TYPE: Side-by-side kitbuilt.
PROGRAMME: Questair M20 Venture designed by Jim Griswald and associates. Prototype (N62V) first flew 1 July 1987; made public debut at Oshkosh in same month; several improvements introduced in following year. Marketed in kit form; some 100 sold, of which about half completed during early 1990s and 36 remained on US civil register in 2002. Further five of fixed landing gear version, known as Spirit, also produced, first having flown in February 1991. Venture established nine speed and climb records in FAI Class C1b during 1989 and 1990; inaugurated Sport Class in Reno air races.

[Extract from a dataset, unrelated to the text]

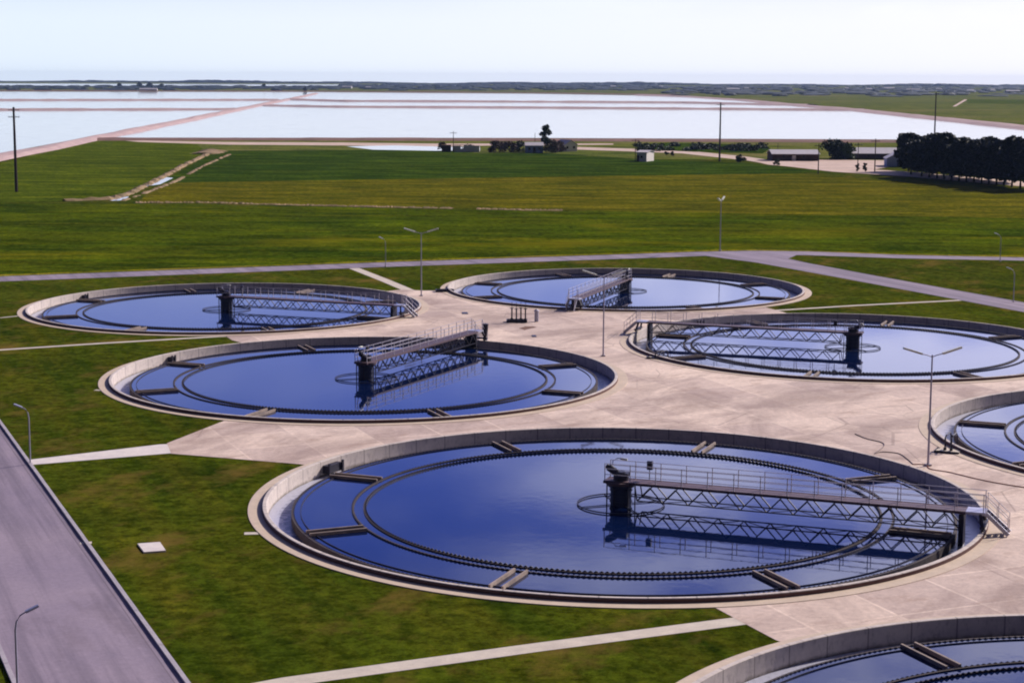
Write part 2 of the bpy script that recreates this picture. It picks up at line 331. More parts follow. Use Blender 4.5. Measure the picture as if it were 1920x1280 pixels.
# pavement between the tanks
aV=A_/52; bV=B_/52
def rel(k1,k2,u,v=0): m=(TC[k1]+TC[k2])/2; return tuple(m+bV*u+aV*v)
PL=[(-30.6,186.2),tuple(TC[3]),g(755,543),(-11.5,225.1),(-6.8,225.3),tuple(TC[4]),(29.8,210.6),(31.7,204.9),tuple(TC[5]),
    tuple(TC[5]+bV*26-aV*2),rel(5,6,30,-4),rel(5,6,30,4),tuple(TC[6]+bV*26-aV*0),tuple(TC[6]+bV*30+aV*40),tuple(TC[7]+bV*30+aV*30),tuple(TC[7]+aV*28),tuple(TC[7]),
    (12.8,83.2),(11.6,85.9),(10.2,89.1),tuple(TC[1]),(-14.9,122.3),(-24.4,125.6),(-25.4,129.2),(-22.3,138.9),tuple(TC[2]),(-28.7,181.3)]
sheet('pavement',PL,0.02,'pavement',ALLH)
# service road on the left with kerbs
ra=Vector((-14.563,76.665)); rd=Vector((aV.x,aV.y)); rn=Vector((-rd.y,rd.x))
if rn.x>0: rn=-rn
def rp_(t,s): return tuple(ra+rd*t+rn*s)
sheet('road',[rp_(-172,0.0),rp_(60,0.0),rp_(60,6.9),rp_(-172,6.9)],0.012,'asphalt')
def kerb(p,q,side):
    m=MB(); p=Vector(p); q=Vector(q); d=(q-p); n=int(d.length/2)+1; d/=n
    nn=Vector((-d.y,d.x)).normalized()*side
    for i in range(n):
        a=p+d*i; b=p+d*(i+1)-d.normalized()*0.012
        z=0.13+0.006*math.sin(i*2.3)
        vs=[(a.x,a.y,0),(b.x,b.y,0),(b.x+nn.x*.22,b.y+nn.y*.22,0),(a.x+nn.x*.22,a.y+nn.y*.22,0)]
        m.add([v for v in vs]+[(v[0],v[1],z) for v in vs],[(0,3,2,1),(4,5,6,7),(0,1,5,4),(1,2,6,5),(2,3,7,6),(3,0,4,7)])
    o=m.build('kerb','kerb_concrete'); o['kind']='structure'; return o
kerb(rp_(-172,0),rp_(60,0),1 if rn.x<0 and True else -1)
kerb(rp_(60,6.9),rp_(-172,6.9),1)
# far road and its branches
FR=[(-95,224.7),(-68,236),(-45,245.6),(-20,256),(13.6,268.8),(30,275.2),(38,277),(46,276.5),(60,271.8),(77,269.2),(112,264)]
sheet('road',strip(FR,[6,6,6,6,6,6,6.5,6,5.2,4.8,4.6]),0.012,'asphalt')
sheet('road',[(27,275.5),(36,262),(45,241.5),(66,192),(90,135.5),(95.5,138),(71.5,194),(50,245),(43.5,261.5),(41.5,268),(44,274.5),(50,277.5)],0.018,'asphalt')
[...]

Kit production resumed by NuVenture; Spirit also available.
COSTS: US$49,900 in kit, excluding engine (2002).
DESIGN FEATURES: Optimised for high-speed flight, but with comfortably large cockpit in spite of overall small size. 'Egg shape' fuselage; high-aspect ratio wings; narrow-chord fin and tapered tailplane.
Wing section NACA 23017 at root; 23010 at tip; twist 3°. Landing-edge cuff on each wing, from 60 per cent semi-span to tip, adds droop; leading-edge slots at cuff end and 40 per cent span generate vortices at high AoA to retard stalled airflow spreading from root to tip.
FLYING CONTROLS: Conventional and manual. No flaps, but ailerons droop when landing gear extended. Electrically operated trim tabs on ailerons and elevators.
STRUCTURE: All-aluminium.
LANDING GEAR: Retractable tricycle type. Single, small wheel on each leg. Electric retraction; separate systems for mainwheels and nosewheel. Steerable nosewheel. All wheels retract rearwards. Hydraulic brakes.
POWER PLANT: One 231 kW (310 hp) Teledyne Continental IO-550-N6B flat-six, derated to 209 kW (280 hp), driving a McCauley two-blade, constant-speed propeller. Fuel capacity 212 litres (56.0 US gallons; 46.6 Imp gallons).